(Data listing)

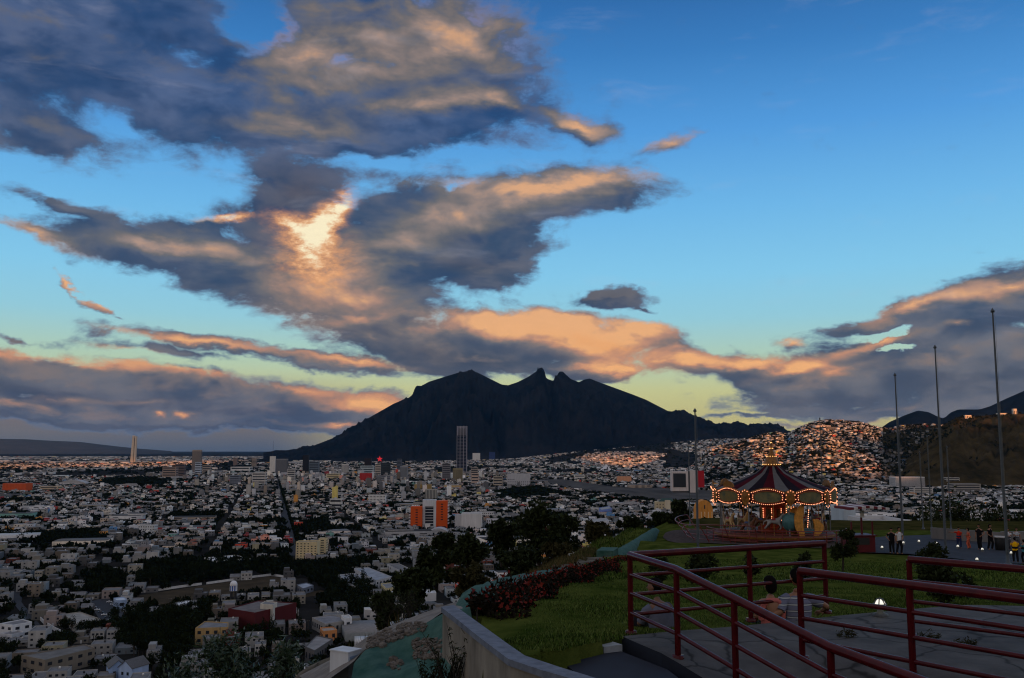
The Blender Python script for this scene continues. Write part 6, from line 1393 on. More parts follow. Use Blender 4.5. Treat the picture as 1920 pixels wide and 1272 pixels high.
def column():
    c = MB().lathe([(1.35, .62), (1.35, 1.0), (1.15, 1.1), (1.15, 2.9), (1.5, 3.3), (1.5, ZB + .2)], 16, smooth=False).build('centre_column', mat('column_orange', (.34, .050, .016), .5, .3, 1.5), car)
    for k in range(8):
        a = k * math.pi / 4 + .2; o = unit('mirror_panel', mat('mirror_panel', (.20, .10, .04), .2, .4, 3, metal=.5), c, (1.13 * math.cos(a), 1.13 * math.sin(a), 2.0), (.05, .5, 1.2), a)
    for a in (-1.95, -1.25, -1.6 + .9, -2.6):
        m = MB()
        for i in range(8): m.ball((1.22 * math.cos(a), 1.22 * math.sin(a), 1.5 + i * .16), .045, 6)
        m.build('bulb_string', m_bulb, c)
column()
for k in range(9):
    a = -math.pi / 2 + k * R(40); MB().tube([cyl(a, .6, 4.75), cyl(a, ZB + .3, 4.75)], .05, 8).build('canopy_post', m_steel, car)
def skin(name, pts, edges, radii, mats, parent=None, sub=1, root=0, xf=None):
    """one continuous surface grown round a skeleton"""
    me = bpy.data.meshes.new(name + '_bones'); me.from_pydata([Vector(p) for p in pts], edges, []); o = bpy.data.objects.new(name + '_bones', me); COL.objects.link(o)
    md = o.modifiers.new('skin', 'SKIN'); md.use_smooth_shade = True; md.branch_smoothing = .4
    for i, r_ in enumerate(radii):
        r_ = r_ if isinstance(r_, tuple) else (r_, r_); me.skin_vertices[0].data[i].radius = r_
    me.skin_vertices[0].data[root].use_root = True
    if sub: s = o.modifiers.new('sub', 'SUBSURF'); s.levels = s.render_levels = sub
    dg = bpy.context.evaluated_depsgraph_get(); dg.update(); nm = bpy.data.meshes.new_from_object(o.evaluated_get(dg)); bpy.data.objects.remove(o); bpy.data.meshes.remove(me)
    nm.name = name; nm.materials.clear(); nm.polygons.foreach_set('use_smooth', np.ones(len(nm.polygons), bool))
    return link(name, nm, parent, mats)
m_coat = [mat('horse_white', (.55, .50, .42), .4, .1), mat('horse_cream', (.45, .30, .14), .4, .1), mat('horse_brown', (.12, .05, .025), .4, .1), mat('horse_grey', (.25, .25, .25), .4, .1)]
def horse(m, sd):
    r = skin('horse', [(0, 0, 0), (-.38, 0, .04), (.38, 0, .05), (.60, 0, .36), (.74, 0, .60), (.98, 0, .46), (.42, .10, -.22), (.66, .10, -.36), (.58, .10, -.62), (.42, -.10, -.20), (.58, -.10, -.46), (.44, -.10, -.68), (-.42, .11, -.20), (-.56, .11, -.44), (-.74, .11, -.66), (-.42, -.11, -.20), (-.60, -.11, -.42), (-.80, -.11, -.60), (-.56, 0, .08), (-.80, 0, -.06), (-.88, 0, -.34)],
        [(0, 1), (0, 2), (2, 3), (3, 4), (4, 5), (2, 6), (6, 7), (7, 8), (2, 9), (9, 10), (10, 11), (1, 12), (12, 13), (13, 14), (1, 15), (15, 16), (16, 17), (1, 18), (18, 19), (19, 20)],
        [.20, .23, .22, .13, .11, .065, .10, .06, .045, .10, .06, .045, .11, .065, .045, .11, .065, .045, .06, .05, .03], [m], None, 1)
    for s in (-1, 1): MB().add([(.70, .05 * s, .66), (.74, .07 * s, .80), (.78, .04 * s, .68)], [(0, 1, 2)]).build('ear', m, r)
    MB().box(-.20, .16, -.22, .22, .10, .24, taper=.04).build('saddle', mat('saddle_red', (.22, .02, .03), .5) if sd % 2 else mat('saddle_blue', (.03, .06, .16), .5), r)
    t = MB()
    for i in range(6): t.box(.40 + .055 * i, .46 + .055 * i, -.03, .03, .26 + .07 * i, .46 + .07 * i)
    t.build('mane', mat('mane_dark', (.05, .035, .025), .8), r)
    return r
H0 = [horse(m_coat[k], k) for k in range(4)]
def ride(proto, a, rad, z, first):
    h = proto if first else copy_tree(proto); h.parent = car; h.location = (rad * math.cos(a), rad * math.sin(a), z); h.rotation_euler = (0, 0, a + math.pi / 2); return h
for k in range(12):
    a = -math.pi / 2 + R(15) + k * R(30); z = 1.62 + .18 * math.sin(k * 2.4)
    if k in (0,): continue
    h = ride(H0[k % 4], a, 4.25, z, k in (4, 1, 2, 3)); MB().tube([(4.25 * math.cos(a), 4.25 * math.sin(a), .6), (4.25 * math.cos(a), 4.25 * math.sin(a), ZB + .25)], .028, 8).build('brass_pole', m_brass, car)
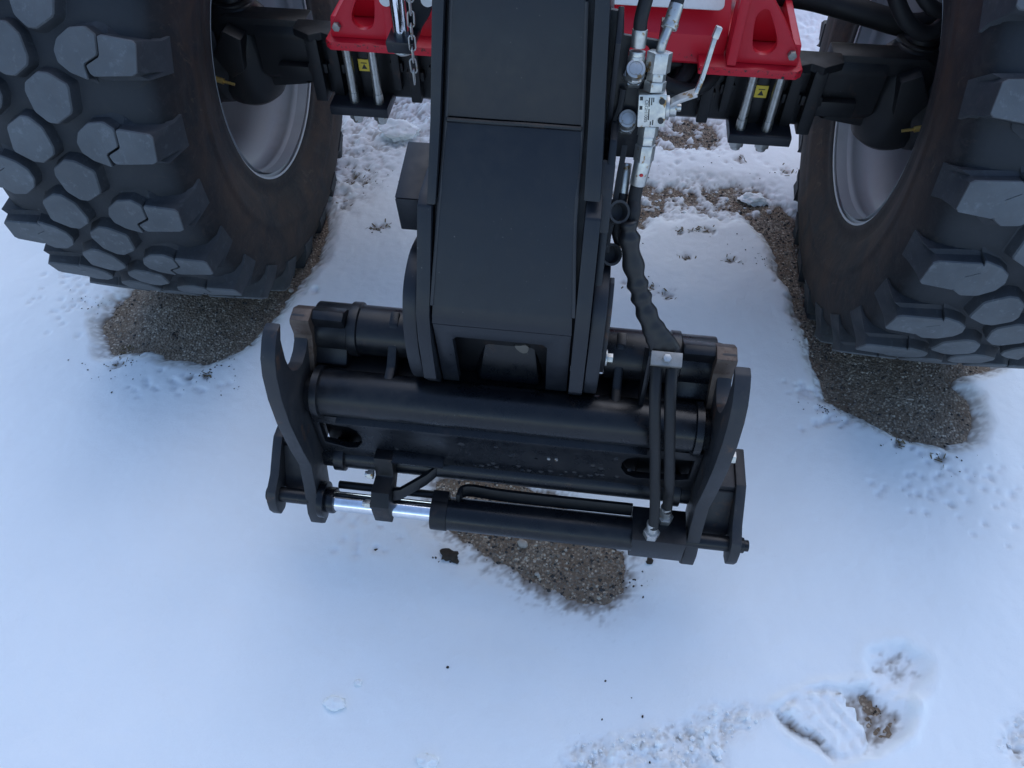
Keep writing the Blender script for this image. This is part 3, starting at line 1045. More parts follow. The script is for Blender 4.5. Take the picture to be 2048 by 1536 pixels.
# lower nose panel with lip and notch
bm = B()
y0, z0 = -.8465, .996
poly_front = [(-.1135, .076, -.8475, .996), (-.1215, .078, -.905, .895), (-.1275, .087, -.983, .768), (-.1285, .0885, -.992, .750), (-.1290, .0890, -.995, .735)]
quad_strip_plate(bm, poly_front, .014)
boom = obj('boom', bm, M['black'], TH, bevel=.0007)
bm = B()
lip = [(-.128, .7345), (.0885, .7345), (.0885, .560), (.052, .560), (.052, .695), (.045, .703), (-.093, .703), (-.100, .695), (-.100, .560), (-.128, .560)]
vs = prism(bm, lip, 'y', -.9955, -.980)
for v in vs:
    v.co.y += (0.7345 - v.co.z) * 0.16
obj('nose_lip', bm, M['black'], boom, bevel=.0006)
bm = B()
quad_strip_plate(bm, [(-.106, .0655, -.740, 1.262), (-.1075, .0665, -.788, 1.146), (-.1135, .0755, -.8435, 1.003)], .014)
obj('upper_panel', bm, M['black'], boom, bevel=.0015)
bm = B()
tube(bm, [(-.1135, -.8465, .9995), (-.05, -.8455, .9985), (.0, -.846, .9995), (.0755, -.8455, .999)], .0035, 8, 6)
obj('weld_seam', bm, M['coupler'], boom)
# weld seams along the panel
bm = B()
for s, xs in ((-1, (-.1085, -.1155, -.1225, -.1290)), (1, (.0680, .0770, .0785, .0895))):
    tube(bm, [(xs[0], -.786, 1.146), (xs[1], -.845, .996), (xs[2], -.904, .894), (xs[3], -.984, .765)], .0032, 8, 8)
obj('weld_bead', bm, M['edge'], boom)
# side plates: upper strips
def side_plate(x0t, x1t, x0b, x1b, top, bot, name, proud=.010, back=.26):
    """plate between x0..x1; follows the panel line from parameter top to bot, slightly proud of it"""
    bm = B()
    n = 10
    rows = []
    for i in range(n + 1):
        t = top + (bot - top) * i / n
        y_, z_ = onpanel(t)
        k_ = i / n
        a_ = x0t + (x0b - x0t) * k_
        b_ = x1t + (x1b - x1t) * k_
        rows.append([bm.verts.new(p) for p in ((a_, y_ - proud, z_), (b_, y_ - proud, z_), (b_, y_ + back, z_ + .02), (a_, y_ + back, z_ + .02))])
    for r0, r1 in zip(rows, rows[1:]):
        for k_ in range(4):
            j_ = (k_ + 1) % 4
            bm.faces.new((r0[k_], r0[j_], r1[j_], r1[k_]))
    bm.faces.new(rows[0][::-1])
    bm.faces.new(rows[-1])
    return obj(name, bm, M['black'], boom, bevel=.0025)
side_plate(-.130, -.112, -.139, -.126, 0.0, .70, 'side_plate')
side_plate(.074, .092, .088, .112, 0.0, .66, 'side_plate')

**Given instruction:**
Make an exact copy of every record, pictures excluded.

**Written reply:**
The Blender Python script for this scene continues. Write part 6, from line 1393 on. More parts follow. Use Blender 4.5. Treat the picture as 1920 pixels wide and 1272 pixels high.
def column():
    c = MB().lathe([(1.35, .62), (1.35, 1.0), (1.15, 1.1), (1.15, 2.9), (1.5, 3.3), (1.5, ZB + .2)], 16, smooth=False).build('centre_column', mat('column_orange', (.34, .050, .016), .5, .3, 1.5), car)
    for k in range(8):
        a = k * math.pi / 4 + .2; o = unit('mirror_panel', mat('mirror_panel', (.20, .10, .04), .2, .4, 3, metal=.5), c, (1.13 * math.cos(a), 1.13 * math.sin(a), 2.0), (.05, .5, 1.2), a)
    for a in (-1.95, -1.25, -1.6 + .9, -2.6):
        m = MB()
        for i in range(8): m.ball((1.22 * math.cos(a), 1.22 * math.sin(a), 1.5 + i * .16), .045, 6)
        m.build('bulb_string', m_bulb, c)
column()
for k in range(9):
    a = -math.pi / 2 + k * R(40); MB().tube([cyl(a, .6, 4.75), cyl(a, ZB + .3, 4.75)], .05, 8).build('canopy_post', m_steel, car)
def skin(name, pts, edges, radii, mats, parent=None, sub=1, root=0, xf=None):
    """one continuous surface grown round a skeleton"""
    me = bpy.data.meshes.new(name + '_bones'); me.from_pydata([Vector(p) for p in pts], edges, []); o = bpy.data.objects.new(name + '_bones', me); COL.objects.link(o)
    md = o.modifiers.new('skin', 'SKIN'); md.use_smooth_shade = True; md.branch_smoothing = .4
    for i, r_ in enumerate(radii):
        r_ = r_ if isinstance(r_, tuple) else (r_, r_); me.skin_vertices[0].data[i].radius = r_
    me.skin_vertices[0].data[root].use_root = True
    if sub: s = o.modifiers.new('sub', 'SUBSURF'); s.levels = s.render_levels = sub
    dg = bpy.context.evaluated_depsgraph_get(); dg.update(); nm = bpy.data.meshes.new_from_object(o.evaluated_get(dg)); bpy.data.objects.remove(o); bpy.data.meshes.remove(me)
    nm.name = name; nm.materials.clear(); nm.polygons.foreach_set('use_smooth', np.ones(len(nm.polygons), bool))
    return link(name, nm, parent, mats)
m_coat = [mat('horse_white', (.55, .50, .42), .4, .1), mat('horse_cream', (.45, .30, .14), .4, .1), mat('horse_brown', (.12, .05, .025), .4, .1), mat('horse_grey', (.25, .25, .25), .4, .1)]
def horse(m, sd):
    r = skin('horse', [(0, 0, 0), (-.38, 0, .04), (.38, 0, .05), (.60, 0, .36), (.74, 0, .60), (.98, 0, .46), (.42, .10, -.22), (.66, .10, -.36), (.58, .10, -.62), (.42, -.10, -.20), (.58, -.10, -.46), (.44, -.10, -.68), (-.42, .11, -.20), (-.56, .11, -.44), (-.74, .11, -.66), (-.42, -.11, -.20), (-.60, -.11, -.42), (-.80, -.11, -.60), (-.56, 0, .08), (-.80, 0, -.06), (-.88, 0, -.34)],
        [(0, 1), (0, 2), (2, 3), (3, 4), (4, 5), (2, 6), (6, 7), (7, 8), (2, 9), (9, 10), (10, 11), (1, 12), (12, 13), (13, 14), (1, 15), (15, 16), (16, 17), (1, 18), (18, 19), (19, 20)],
        [.20, .23, .22, .13, .11, .065, .10, .06, .045, .10, .06, .045, .11, .065, .045, .11, .065, .045, .06, .05, .03], [m], None, 1)
    for s in (-1, 1): MB().add([(.70, .05 * s, .66), (.74, .07 * s, .80), (.78, .04 * s, .68)], [(0, 1, 2)]).build('ear', m, r)
    MB().box(-.20, .16, -.22, .22, .10, .24, taper=.04).build('saddle', mat('saddle_red', (.22, .02, .03), .5) if sd % 2 else mat('saddle_blue', (.03, .06, .16), .5), r)
    t = MB()
    for i in range(6): t.box(.40 + .055 * i, .46 + .055 * i, -.03, .03, .26 + .07 * i, .46 + .07 * i)
    t.build('mane', mat('mane_dark', (.05, .035, .025), .8), r)
    return r
H0 = [horse(m_coat[k], k) for k in range(4)]
def ride(proto, a, rad, z, first):
    h = proto if first else copy_tree(proto); h.parent = car; h.location = (rad * math.cos(a), rad * math.sin(a), z); h.rotation_euler = (0, 0, a + math.pi / 2); return h
for k in range(12):
    a = -math.pi / 2 + R(15) + k * R(30); z = 1.62 + .18 * math.sin(k * 2.4)
    if k in (0,): continue
    h = ride(H0[k % 4], a, 4.25, z, k in (4, 1, 2, 3)); MB().tube([(4.25 * math.cos(a), 4.25 * math.sin(a), .6), (4.25 * math.cos(a), 4.25 * math.sin(a), ZB + .25)], .028, 8).build('brass_pole', m_brass, car)
Keep writing the Blender script for this image. This is part 3, starting at line 1045. More parts follow. The script is for Blender 4.5. Take the picture to be 2048 by 1536 pixels.
# lower nose panel with lip and notch
bm = B()
y0, z0 = -.8465, .996
poly_front = [(-.1135, .076, -.8475, .996), (-.1215, .078, -.905, .895), (-.1275, .087, -.983, .768), (-.1285, .0885, -.992, .750), (-.1290, .0890, -.995, .735)]
quad_strip_plate(bm, poly_front, .014)
boom = obj('boom', bm, M['black'], TH, bevel=.0007)
bm = B()
lip = [(-.128, .7345), (.0885, .7345), (.0885, .560), (.052, .560), (.052, .695), (.045, .703), (-.093, .703), (-.100, .695), (-.100, .560), (-.128, .560)]
vs = prism(bm, lip, 'y', -.9955, -.980)
for v in vs:
    v.co.y += (0.7345 - v.co.z) * 0.16
obj('nose_lip', bm, M['black'], boom, bevel=.0006)
bm = B()
quad_strip_plate(bm, [(-.106, .0655, -.740, 1.262), (-.1075, .0665, -.788, 1.146), (-.1135, .0755, -.8435, 1.003)], .014)
obj('upper_panel', bm, M['black'], boom, bevel=.0015)
bm = B()
tube(bm, [(-.1135, -.8465, .9995), (-.05, -.8455, .9985), (.0, -.846, .9995), (.0755, -.8455, .999)], .0035, 8, 6)
obj('weld_seam', bm, M['coupler'], boom)
# weld seams along the panel
bm = B()
for s, xs in ((-1, (-.1085, -.1155, -.1225, -.1290)), (1, (.0680, .0770, .0785, .0895))):
    tube(bm, [(xs[0], -.786, 1.146), (xs[1], -.845, .996), (xs[2], -.904, .894), (xs[3], -.984, .765)], .0032, 8, 8)
obj('weld_bead', bm, M['edge'], boom)
# side plates: upper strips
def side_plate(x0t, x1t, x0b, x1b, top, bot, name, proud=.010, back=.26):
    """plate between x0..x1; follows the panel line from parameter top to bot, slightly proud of it"""
    bm = B()
    n = 10
    rows = []
    for i in range(n + 1):
        t = top + (bot - top) * i / n
        y_, z_ = onpanel(t)
        k_ = i / n
        a_ = x0t + (x0b - x0t) * k_
        b_ = x1t + (x1b - x1t) * k_
        rows.append([bm.verts.new(p) for p in ((a_, y_ - proud, z_), (b_, y_ - proud, z_), (b_, y_ + back, z_ + .02), (a_, y_ + back, z_ + .02))])
    for r0, r1 in zip(rows, rows[1:]):
        for k_ in range(4):
            j_ = (k_ + 1) % 4
            bm.faces.new((r0[k_], r0[j_], r1[j_], r1[k_]))
    bm.faces.new(rows[0][::-1])
    bm.faces.new(rows[-1])
    return obj(name, bm, M['black'], boom, bevel=.0025)
side_plate(-.130, -.112, -.139, -.126, 0.0, .70, 'side_plate')
side_plate(.074, .092, .088, .112, 0.0, .66, 'side_plate')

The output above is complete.